On a blustery day in June, I stood in a park that abuts the Arthur Kill, a tidal strait between New York’s Staten Island and New Jersey. (The name is an Anglicisation of achter kille, used by Dutch colonists to refer to the water channel “behind” the island.) The grey sky portended rain; a cold offshore wind rustled the reeds lining the shore. My guide, John Pagani, and I walked down a steep dirt incline, shouldered on both sides by crabgrass. The outer perimeter of the beach was covered in detritus. The crunchy garbage gave way to wet, hard, hazelnut-coloured sand that bent to the green water laving against the shore. Just a few feet out, the water was opaque.
A white-haired man stood on the dock and watched us with curiosity. He was smoking a cigar, and the white smoke swirled around his handlebar moustache. He was not the only one curious about why I would willingly enter this polluted commercial waterway, located between New Jersey’s Chemical Coast—an industrial belt notorious for repeated environmental disasters—and Staten Island’s Fresh Kills landfill, which was once the largest in the world. My friends and family had given me similar looks when I told them about my plans.
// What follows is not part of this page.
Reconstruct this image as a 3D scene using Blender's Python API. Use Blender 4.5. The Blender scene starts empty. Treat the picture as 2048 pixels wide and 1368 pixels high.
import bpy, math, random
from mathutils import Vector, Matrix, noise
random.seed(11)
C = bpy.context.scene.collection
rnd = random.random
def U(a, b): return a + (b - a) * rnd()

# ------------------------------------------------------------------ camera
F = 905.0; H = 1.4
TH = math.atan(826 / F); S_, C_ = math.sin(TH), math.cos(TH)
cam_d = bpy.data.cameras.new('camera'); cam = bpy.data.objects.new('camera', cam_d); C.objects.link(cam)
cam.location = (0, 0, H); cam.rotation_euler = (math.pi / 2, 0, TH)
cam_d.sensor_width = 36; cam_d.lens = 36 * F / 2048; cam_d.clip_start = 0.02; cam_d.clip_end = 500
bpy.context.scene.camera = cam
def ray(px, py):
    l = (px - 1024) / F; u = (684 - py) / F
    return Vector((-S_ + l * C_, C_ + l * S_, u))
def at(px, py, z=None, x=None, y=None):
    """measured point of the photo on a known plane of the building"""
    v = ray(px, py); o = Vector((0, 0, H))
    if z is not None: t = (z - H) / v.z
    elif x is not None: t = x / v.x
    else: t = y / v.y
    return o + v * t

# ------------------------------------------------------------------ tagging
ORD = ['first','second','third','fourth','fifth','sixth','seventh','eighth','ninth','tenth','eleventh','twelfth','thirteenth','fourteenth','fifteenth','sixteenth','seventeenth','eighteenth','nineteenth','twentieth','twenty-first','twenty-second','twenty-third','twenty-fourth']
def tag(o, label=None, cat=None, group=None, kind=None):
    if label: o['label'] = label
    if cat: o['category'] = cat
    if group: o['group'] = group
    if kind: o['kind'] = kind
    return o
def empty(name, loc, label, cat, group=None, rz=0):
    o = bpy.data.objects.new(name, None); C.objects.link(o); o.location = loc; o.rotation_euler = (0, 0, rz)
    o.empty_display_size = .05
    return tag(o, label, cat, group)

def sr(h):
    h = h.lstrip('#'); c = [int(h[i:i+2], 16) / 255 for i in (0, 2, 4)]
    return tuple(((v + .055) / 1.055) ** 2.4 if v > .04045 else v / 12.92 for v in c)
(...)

The answer to that question lay lodged in the muck, about five kilometres upriver. Just south of Fresh Kills lies the Staten Island Boat Graveyard, a marine scrapyard with over a hundred sunken or partially submerged civilian and military ships. Some refer to it as an accidental maritime museum. Many of the ships have been lodged into the shoreline for decades, and they all took a beating during Hurricane Sandy in 2012. I wanted to see them—particularly one, a forgotten ship from the Second World War—before they disappeared into the mud forever or collapsed on themselves. I had to use a kayak because the scrapyard’s owner, Donjon Marine Company, forbids tourists from traversing its property to view the ships.